An online tutoring service started in the year 2000 was founded by a former tutor at a private education institute. His inspiration for the company came while watching a home-shopping channel on television and he intended to help reduce the education inequality that is produced when nearly eight in ten students supplement public education with study in private cram schools, or hagwons. As noted in a New York Times article by Choe Sang-Hun, Megastudy.net, the online tutoring service Mr. Son Joo-eun started, may be the perfect convergence of South Korean's dual obsessions with educational credentials and the internet. By tapping into those concerns, which increase during a recession, Megastudy has become South Korea's fastest growing technology company, with sales expected to grow 22.5 percent this year to 245 billion won ($195 million) even as the country's economy is expected to contract.

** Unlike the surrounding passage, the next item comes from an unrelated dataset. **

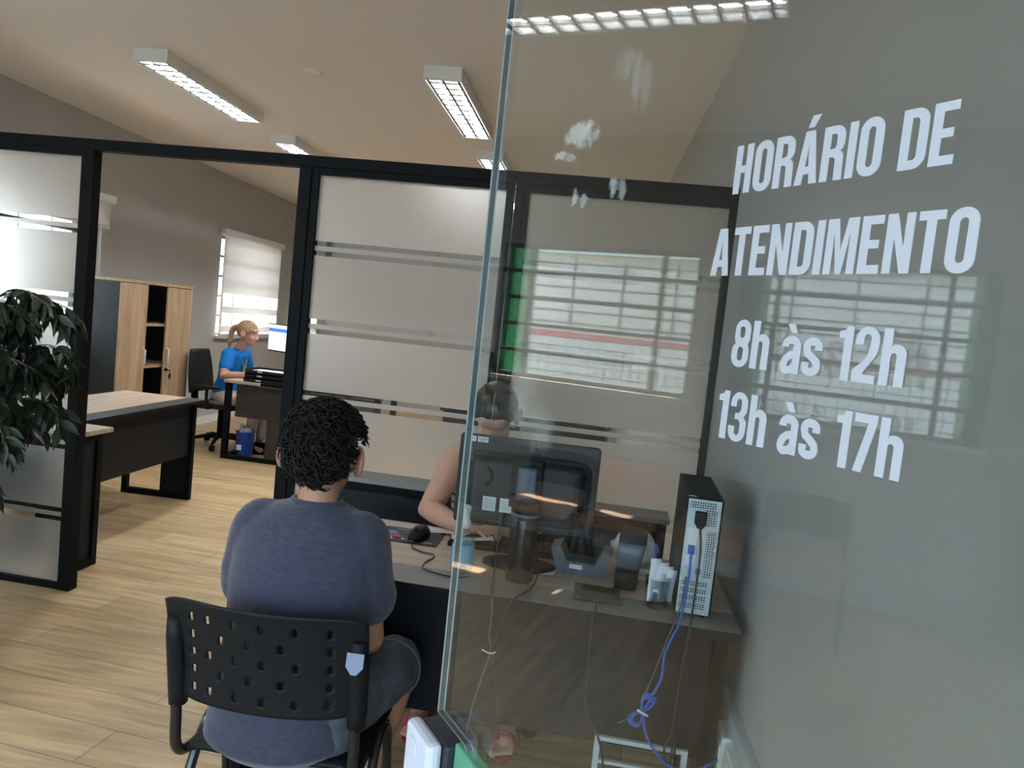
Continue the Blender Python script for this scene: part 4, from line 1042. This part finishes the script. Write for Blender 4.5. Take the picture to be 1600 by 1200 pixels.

Online commercial services like Megastudy charge a relatively small fee, averaging 40,000 to 50,000 won ($30 to $40) for each course a student selects from thousands of online tutorials. Megastudy competes with the government sponsored EBS, which offers similar tutorials for free. However, it hires teachers with followings that rival those of pop stars. Last year one Megastudy teacher generated 10 billion won (nearly $8 million) and pocketed 23 percent as his share.
With the country pouring billions of dollars into making the internet ten times faster by 2014, Mr. Son suggested that the world turn to South Korea for a glimpse of what education might look like in the future. "Offline schools will become supplemental to online education," he predicted. "Students will go to school, perhaps once a week, for group activities like sports."